## [Task brief]
Scan the entries below and report only how many lines contain "starts".
— START OF Exercise material —
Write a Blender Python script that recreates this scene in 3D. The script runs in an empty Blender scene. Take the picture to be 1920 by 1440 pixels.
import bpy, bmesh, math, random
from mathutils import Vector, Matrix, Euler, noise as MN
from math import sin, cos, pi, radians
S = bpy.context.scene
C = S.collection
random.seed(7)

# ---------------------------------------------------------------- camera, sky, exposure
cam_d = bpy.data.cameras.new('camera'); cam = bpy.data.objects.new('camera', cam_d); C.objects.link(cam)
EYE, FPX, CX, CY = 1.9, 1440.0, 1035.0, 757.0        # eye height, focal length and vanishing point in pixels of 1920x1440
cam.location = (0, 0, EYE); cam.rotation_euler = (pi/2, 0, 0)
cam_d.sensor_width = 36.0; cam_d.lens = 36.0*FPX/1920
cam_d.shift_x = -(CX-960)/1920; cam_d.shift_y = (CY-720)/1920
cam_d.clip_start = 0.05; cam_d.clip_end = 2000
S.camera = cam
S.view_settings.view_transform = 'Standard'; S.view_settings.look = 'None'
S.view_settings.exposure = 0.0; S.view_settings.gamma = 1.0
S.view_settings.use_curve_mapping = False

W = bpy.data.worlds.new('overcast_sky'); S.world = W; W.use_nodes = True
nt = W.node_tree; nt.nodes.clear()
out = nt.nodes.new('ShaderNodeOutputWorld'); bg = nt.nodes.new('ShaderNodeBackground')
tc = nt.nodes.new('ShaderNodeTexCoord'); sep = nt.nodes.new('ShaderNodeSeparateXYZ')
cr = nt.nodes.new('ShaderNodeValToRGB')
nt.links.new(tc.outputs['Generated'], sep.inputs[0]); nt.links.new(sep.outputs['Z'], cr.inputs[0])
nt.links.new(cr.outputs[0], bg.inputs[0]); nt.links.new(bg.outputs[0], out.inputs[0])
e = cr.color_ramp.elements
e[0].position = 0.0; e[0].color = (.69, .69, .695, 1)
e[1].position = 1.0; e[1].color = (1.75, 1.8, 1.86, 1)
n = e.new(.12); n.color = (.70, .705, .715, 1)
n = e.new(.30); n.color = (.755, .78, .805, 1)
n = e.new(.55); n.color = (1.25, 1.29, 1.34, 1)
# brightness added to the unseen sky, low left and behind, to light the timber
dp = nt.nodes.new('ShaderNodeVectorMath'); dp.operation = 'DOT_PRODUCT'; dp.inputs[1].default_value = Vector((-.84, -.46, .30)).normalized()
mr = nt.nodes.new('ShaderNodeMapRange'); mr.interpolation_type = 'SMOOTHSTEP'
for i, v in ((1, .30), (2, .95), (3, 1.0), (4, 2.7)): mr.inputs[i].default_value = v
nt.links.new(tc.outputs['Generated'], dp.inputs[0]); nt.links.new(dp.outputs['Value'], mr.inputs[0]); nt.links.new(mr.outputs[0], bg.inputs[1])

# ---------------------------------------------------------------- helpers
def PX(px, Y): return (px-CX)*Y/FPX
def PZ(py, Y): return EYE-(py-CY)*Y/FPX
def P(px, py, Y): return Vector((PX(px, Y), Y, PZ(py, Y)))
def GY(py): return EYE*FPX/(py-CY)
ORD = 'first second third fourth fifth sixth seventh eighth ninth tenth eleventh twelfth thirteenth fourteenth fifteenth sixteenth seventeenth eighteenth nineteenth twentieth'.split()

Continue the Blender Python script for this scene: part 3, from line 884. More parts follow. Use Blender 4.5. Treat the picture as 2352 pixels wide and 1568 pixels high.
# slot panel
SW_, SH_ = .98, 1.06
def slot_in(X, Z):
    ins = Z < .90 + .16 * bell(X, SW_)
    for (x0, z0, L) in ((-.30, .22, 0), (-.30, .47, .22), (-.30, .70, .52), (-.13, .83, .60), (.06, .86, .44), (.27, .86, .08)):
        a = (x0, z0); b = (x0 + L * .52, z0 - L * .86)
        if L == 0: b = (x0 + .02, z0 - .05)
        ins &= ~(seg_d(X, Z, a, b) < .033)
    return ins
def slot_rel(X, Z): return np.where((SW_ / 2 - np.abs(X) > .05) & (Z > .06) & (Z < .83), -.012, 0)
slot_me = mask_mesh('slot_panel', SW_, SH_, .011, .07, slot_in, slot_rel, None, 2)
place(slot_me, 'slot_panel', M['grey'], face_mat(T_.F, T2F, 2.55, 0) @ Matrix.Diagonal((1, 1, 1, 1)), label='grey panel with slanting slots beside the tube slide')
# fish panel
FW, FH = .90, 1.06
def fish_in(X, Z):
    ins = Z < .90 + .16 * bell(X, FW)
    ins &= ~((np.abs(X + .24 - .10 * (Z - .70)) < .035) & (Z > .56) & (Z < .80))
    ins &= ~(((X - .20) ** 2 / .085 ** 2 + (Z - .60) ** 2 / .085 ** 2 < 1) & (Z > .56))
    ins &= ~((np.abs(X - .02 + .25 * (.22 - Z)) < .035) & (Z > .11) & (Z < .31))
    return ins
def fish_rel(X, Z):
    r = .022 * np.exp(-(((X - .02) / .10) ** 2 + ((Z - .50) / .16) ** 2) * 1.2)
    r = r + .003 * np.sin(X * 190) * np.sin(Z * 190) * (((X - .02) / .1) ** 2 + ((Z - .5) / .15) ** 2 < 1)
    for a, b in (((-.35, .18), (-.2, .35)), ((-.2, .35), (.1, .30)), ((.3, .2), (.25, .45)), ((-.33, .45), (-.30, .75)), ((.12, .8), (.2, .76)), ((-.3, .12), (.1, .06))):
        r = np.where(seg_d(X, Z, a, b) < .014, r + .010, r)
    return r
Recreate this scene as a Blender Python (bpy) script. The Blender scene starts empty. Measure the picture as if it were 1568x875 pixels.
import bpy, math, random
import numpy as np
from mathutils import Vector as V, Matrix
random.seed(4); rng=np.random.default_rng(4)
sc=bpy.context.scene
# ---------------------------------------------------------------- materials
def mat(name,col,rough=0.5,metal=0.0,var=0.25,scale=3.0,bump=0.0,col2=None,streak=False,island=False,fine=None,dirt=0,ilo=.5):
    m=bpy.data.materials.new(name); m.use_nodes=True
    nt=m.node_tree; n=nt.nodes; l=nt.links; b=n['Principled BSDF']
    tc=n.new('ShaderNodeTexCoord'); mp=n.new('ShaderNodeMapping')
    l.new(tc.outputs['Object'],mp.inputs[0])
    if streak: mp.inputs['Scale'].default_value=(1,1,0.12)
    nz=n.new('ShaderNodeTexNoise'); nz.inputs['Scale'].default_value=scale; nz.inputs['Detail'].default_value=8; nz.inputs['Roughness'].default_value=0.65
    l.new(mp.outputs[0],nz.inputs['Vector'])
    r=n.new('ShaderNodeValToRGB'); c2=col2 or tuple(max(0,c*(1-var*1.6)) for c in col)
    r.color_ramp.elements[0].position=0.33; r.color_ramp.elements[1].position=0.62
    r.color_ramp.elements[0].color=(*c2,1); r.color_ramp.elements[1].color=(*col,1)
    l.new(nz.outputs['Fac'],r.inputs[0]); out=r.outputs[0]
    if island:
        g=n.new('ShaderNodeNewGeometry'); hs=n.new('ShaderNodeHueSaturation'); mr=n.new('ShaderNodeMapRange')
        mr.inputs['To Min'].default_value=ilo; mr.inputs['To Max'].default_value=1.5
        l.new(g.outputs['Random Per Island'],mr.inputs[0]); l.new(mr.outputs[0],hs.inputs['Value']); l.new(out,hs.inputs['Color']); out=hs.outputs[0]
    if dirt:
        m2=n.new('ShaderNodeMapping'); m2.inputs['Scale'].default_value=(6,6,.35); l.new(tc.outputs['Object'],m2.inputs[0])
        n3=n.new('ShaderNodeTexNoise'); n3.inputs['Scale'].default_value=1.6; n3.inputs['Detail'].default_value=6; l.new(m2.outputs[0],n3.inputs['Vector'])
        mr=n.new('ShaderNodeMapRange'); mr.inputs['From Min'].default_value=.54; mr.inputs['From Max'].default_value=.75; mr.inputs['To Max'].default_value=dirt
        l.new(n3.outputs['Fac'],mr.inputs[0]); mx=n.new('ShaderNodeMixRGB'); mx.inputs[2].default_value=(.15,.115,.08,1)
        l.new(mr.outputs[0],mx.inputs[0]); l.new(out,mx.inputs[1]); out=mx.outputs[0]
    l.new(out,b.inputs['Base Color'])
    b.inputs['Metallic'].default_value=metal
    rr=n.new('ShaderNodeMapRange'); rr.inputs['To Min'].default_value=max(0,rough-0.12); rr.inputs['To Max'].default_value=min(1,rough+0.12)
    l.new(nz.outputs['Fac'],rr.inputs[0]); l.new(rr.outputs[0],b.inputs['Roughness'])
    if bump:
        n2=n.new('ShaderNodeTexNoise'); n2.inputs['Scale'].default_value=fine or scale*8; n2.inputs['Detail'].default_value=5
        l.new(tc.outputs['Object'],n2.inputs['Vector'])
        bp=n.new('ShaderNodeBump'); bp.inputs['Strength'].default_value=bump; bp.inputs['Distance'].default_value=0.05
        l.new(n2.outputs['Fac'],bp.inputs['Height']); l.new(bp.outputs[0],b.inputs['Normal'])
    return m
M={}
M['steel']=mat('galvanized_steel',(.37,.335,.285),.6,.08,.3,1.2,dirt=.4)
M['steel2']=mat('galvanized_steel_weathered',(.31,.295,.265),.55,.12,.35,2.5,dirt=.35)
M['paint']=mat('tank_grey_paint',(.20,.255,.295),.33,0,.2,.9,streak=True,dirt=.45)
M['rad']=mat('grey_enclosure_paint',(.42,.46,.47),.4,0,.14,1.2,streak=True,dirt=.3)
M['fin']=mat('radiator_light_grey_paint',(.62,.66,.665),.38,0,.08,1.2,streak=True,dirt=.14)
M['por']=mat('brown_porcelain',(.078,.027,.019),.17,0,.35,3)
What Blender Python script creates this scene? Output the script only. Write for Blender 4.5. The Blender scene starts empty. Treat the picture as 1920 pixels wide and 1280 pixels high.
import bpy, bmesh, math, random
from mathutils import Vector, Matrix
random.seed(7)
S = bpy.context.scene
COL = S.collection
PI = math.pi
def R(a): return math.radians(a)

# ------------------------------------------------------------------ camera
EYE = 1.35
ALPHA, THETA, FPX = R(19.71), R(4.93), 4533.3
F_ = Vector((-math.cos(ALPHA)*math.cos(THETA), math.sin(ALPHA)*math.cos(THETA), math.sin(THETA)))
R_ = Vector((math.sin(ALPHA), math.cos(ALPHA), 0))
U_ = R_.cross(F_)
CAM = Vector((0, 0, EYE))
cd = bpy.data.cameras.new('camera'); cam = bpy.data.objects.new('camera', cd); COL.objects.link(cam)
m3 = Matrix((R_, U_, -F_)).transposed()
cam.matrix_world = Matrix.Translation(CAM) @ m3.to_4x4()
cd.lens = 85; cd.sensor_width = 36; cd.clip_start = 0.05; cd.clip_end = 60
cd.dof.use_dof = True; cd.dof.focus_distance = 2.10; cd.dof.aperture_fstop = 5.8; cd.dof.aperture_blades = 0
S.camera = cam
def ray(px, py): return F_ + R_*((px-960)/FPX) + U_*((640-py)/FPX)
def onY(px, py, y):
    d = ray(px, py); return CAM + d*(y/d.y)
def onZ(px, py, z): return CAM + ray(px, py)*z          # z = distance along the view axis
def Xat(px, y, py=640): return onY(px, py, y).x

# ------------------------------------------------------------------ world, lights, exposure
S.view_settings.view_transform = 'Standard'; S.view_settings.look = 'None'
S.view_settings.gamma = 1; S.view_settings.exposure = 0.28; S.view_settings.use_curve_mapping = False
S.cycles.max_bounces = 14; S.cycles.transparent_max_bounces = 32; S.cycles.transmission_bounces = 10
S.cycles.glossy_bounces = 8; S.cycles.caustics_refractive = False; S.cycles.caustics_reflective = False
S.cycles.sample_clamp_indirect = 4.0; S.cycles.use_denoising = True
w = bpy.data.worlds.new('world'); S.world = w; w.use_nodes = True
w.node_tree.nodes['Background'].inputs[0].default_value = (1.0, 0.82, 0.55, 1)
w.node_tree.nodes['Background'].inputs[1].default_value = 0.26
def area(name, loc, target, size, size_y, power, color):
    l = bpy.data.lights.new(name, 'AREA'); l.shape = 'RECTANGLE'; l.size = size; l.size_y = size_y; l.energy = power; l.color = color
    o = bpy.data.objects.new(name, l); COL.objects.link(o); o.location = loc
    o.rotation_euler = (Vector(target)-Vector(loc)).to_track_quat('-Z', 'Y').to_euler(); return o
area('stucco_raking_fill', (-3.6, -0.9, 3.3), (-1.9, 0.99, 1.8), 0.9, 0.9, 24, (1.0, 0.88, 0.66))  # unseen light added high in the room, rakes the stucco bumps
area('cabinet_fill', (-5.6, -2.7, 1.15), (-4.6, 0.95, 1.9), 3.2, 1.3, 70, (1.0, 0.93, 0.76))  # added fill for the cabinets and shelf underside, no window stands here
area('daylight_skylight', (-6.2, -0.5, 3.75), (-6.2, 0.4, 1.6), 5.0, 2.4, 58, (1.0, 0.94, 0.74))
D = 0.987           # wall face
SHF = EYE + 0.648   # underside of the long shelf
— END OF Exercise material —
## [Exercise answer]
2